CPA Australia’s data shows:

  • Younger leaders (under 40) and businesses aged 5–10 years are more likely to grow.
  • Firms with 5–19 employees perform best, balancing agility with resources.

This isn’t just demographic luck, it’s a mindset. These businesses are typically proactive, data-driven, and growth-oriented.

Pro Tip: No matter your age or business stage, you can emulate this mindset by setting measurable growth goals, adopting a learning culture, and reviewing strategy quarterly.

5. Access to Finance: The Growth Enabler

Businesses that grow are twice as likely to use external finance to fund innovation, marketing, and technology. This suggests that leveraging finance strategically rather than avoiding it, can accelerate growth.

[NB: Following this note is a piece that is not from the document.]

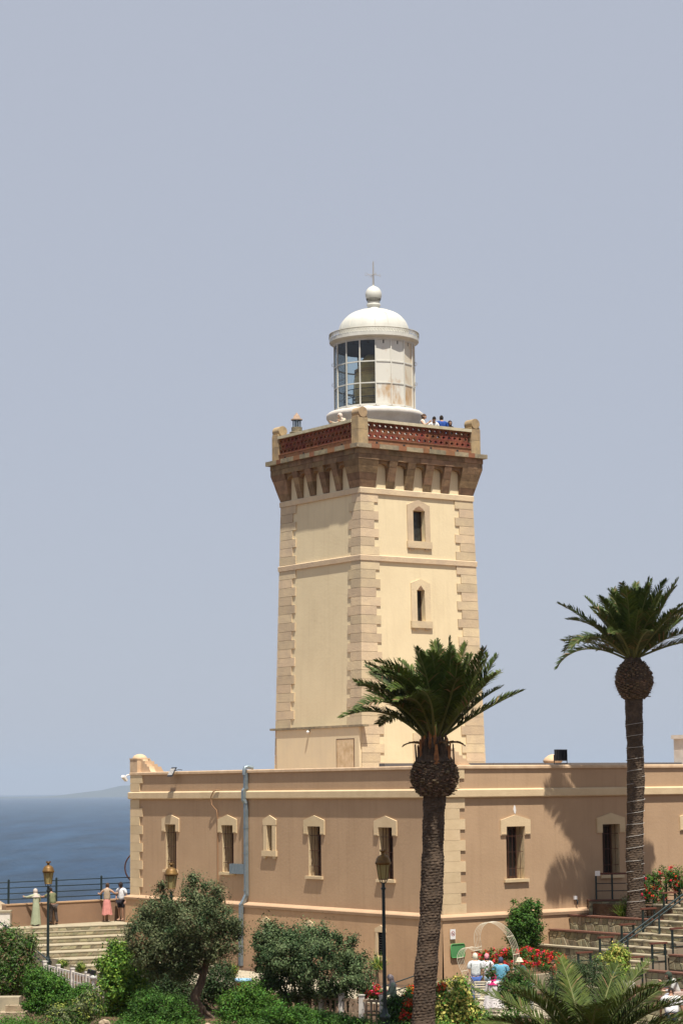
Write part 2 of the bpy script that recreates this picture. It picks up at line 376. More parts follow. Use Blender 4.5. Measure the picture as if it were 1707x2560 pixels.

Pro Tip: Prepare a Growth Funding Blueprint before approaching lenders. Detail how funding will generate returns — through business assets, digital marketing, automation, or website redevelopment.

Conclusion: 2026 The Year to Lead, Not Lag

The CPA Australia data shows a clear truth: growth is no longer a function of size, but of strategy.

SMEs that align their business goals with a powerful online presence, a data-driven marketing plan, and the right technology will lead their industries.

At netStripes, we’ve seen it time and again — when small businesses adopt clarity, strategy, and innovation, they don’t just grow; they transform.

2026 is your year to lead. Take charge with a strategy that’s grounded in data and executed with purpose. Because business leadership today begins and scales online.